• _What is being asked_
Quote every line of the data below as it stands, omitting pictures.

BEGIN

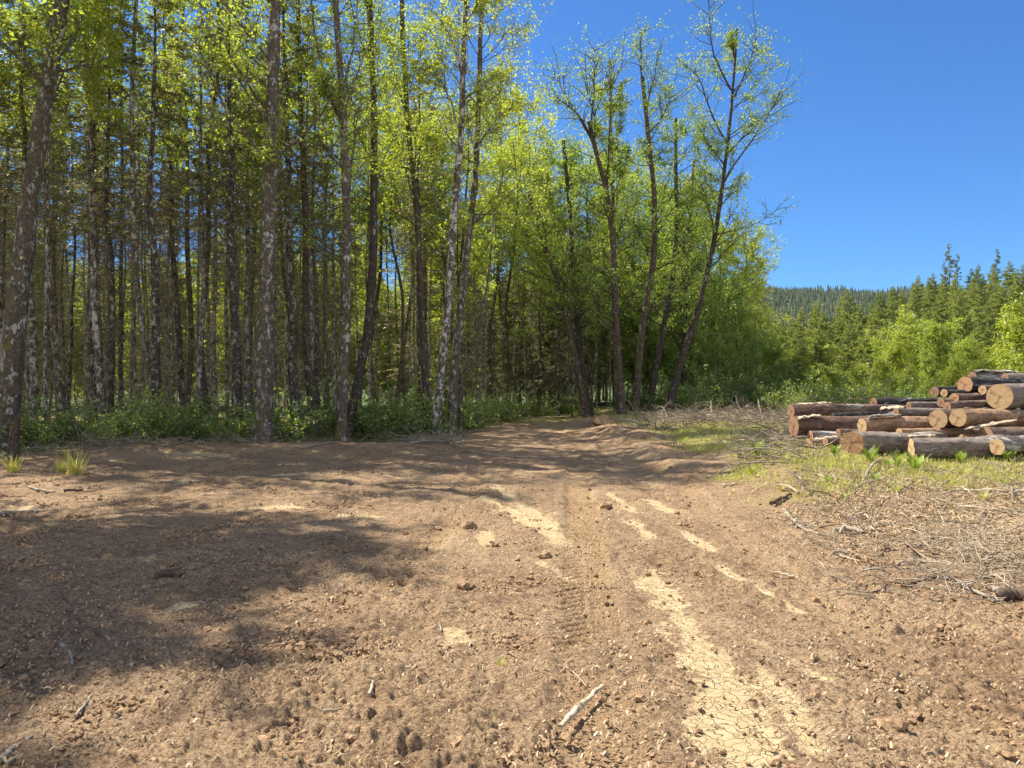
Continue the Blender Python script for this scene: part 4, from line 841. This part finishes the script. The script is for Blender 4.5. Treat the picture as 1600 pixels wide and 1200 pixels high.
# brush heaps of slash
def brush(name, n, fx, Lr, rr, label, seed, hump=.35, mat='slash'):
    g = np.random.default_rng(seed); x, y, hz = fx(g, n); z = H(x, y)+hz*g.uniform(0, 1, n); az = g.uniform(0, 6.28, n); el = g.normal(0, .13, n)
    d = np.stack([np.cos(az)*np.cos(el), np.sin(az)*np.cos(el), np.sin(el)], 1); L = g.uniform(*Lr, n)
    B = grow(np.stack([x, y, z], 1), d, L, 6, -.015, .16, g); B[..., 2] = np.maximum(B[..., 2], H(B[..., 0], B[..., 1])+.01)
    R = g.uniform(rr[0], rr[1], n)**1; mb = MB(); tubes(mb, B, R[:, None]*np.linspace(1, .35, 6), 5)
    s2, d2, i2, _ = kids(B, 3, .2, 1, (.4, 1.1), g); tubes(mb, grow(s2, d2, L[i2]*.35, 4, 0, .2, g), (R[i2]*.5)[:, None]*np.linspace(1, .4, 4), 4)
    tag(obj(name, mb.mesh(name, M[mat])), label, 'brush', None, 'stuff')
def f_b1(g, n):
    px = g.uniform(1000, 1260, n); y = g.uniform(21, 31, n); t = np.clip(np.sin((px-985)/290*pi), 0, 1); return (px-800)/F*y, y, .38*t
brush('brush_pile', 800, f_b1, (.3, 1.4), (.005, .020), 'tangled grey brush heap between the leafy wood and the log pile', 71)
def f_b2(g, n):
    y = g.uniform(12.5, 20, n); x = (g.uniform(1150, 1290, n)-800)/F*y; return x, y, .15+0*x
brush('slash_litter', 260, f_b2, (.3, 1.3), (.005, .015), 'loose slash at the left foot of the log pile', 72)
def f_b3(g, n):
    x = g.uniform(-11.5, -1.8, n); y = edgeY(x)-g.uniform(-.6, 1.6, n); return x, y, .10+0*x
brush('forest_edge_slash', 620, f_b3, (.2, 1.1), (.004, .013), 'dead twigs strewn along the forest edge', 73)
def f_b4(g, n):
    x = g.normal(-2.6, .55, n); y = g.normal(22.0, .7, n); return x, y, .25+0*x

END

• _Written solution_
Continue the Blender Python script for this scene: part 4, from line 841. This part finishes the script. The script is for Blender 4.5. Treat the picture as 1600 pixels wide and 1200 pixels high.
# brush heaps of slash
def brush(name, n, fx, Lr, rr, label, seed, hump=.35, mat='slash'):
    g = np.random.default_rng(seed); x, y, hz = fx(g, n); z = H(x, y)+hz*g.uniform(0, 1, n); az = g.uniform(0, 6.28, n); el = g.normal(0, .13, n)
    d = np.stack([np.cos(az)*np.cos(el), np.sin(az)*np.cos(el), np.sin(el)], 1); L = g.uniform(*Lr, n)
    B = grow(np.stack([x, y, z], 1), d, L, 6, -.015, .16, g); B[..., 2] = np.maximum(B[..., 2], H(B[..., 0], B[..., 1])+.01)
    R = g.uniform(rr[0], rr[1], n)**1; mb = MB(); tubes(mb, B, R[:, None]*np.linspace(1, .35, 6), 5)
    s2, d2, i2, _ = kids(B, 3, .2, 1, (.4, 1.1), g); tubes(mb, grow(s2, d2, L[i2]*.35, 4, 0, .2, g), (R[i2]*.5)[:, None]*np.linspace(1, .4, 4), 4)
    tag(obj(name, mb.mesh(name, M[mat])), label, 'brush', None, 'stuff')
def f_b1(g, n):
    px = g.uniform(1000, 1260, n); y = g.uniform(21, 31, n); t = np.clip(np.sin((px-985)/290*pi), 0, 1); return (px-800)/F*y, y, .38*t
brush('brush_pile', 800, f_b1, (.3, 1.4), (.005, .020), 'tangled grey brush heap between the leafy wood and the log pile', 71)
def f_b2(g, n):
    y = g.uniform(12.5, 20, n); x = (g.uniform(1150, 1290, n)-800)/F*y; return x, y, .15+0*x
brush('slash_litter', 260, f_b2, (.3, 1.3), (.005, .015), 'loose slash at the left foot of the log pile', 72)
def f_b3(g, n):
    x = g.uniform(-11.5, -1.8, n); y = edgeY(x)-g.uniform(-.6, 1.6, n); return x, y, .10+0*x
brush('forest_edge_slash', 620, f_b3, (.2, 1.1), (.004, .013), 'dead twigs strewn along the forest edge', 73)
def f_b4(g, n):
    x = g.normal(-2.6, .55, n); y = g.normal(22.0, .7, n); return x, y, .25+0*x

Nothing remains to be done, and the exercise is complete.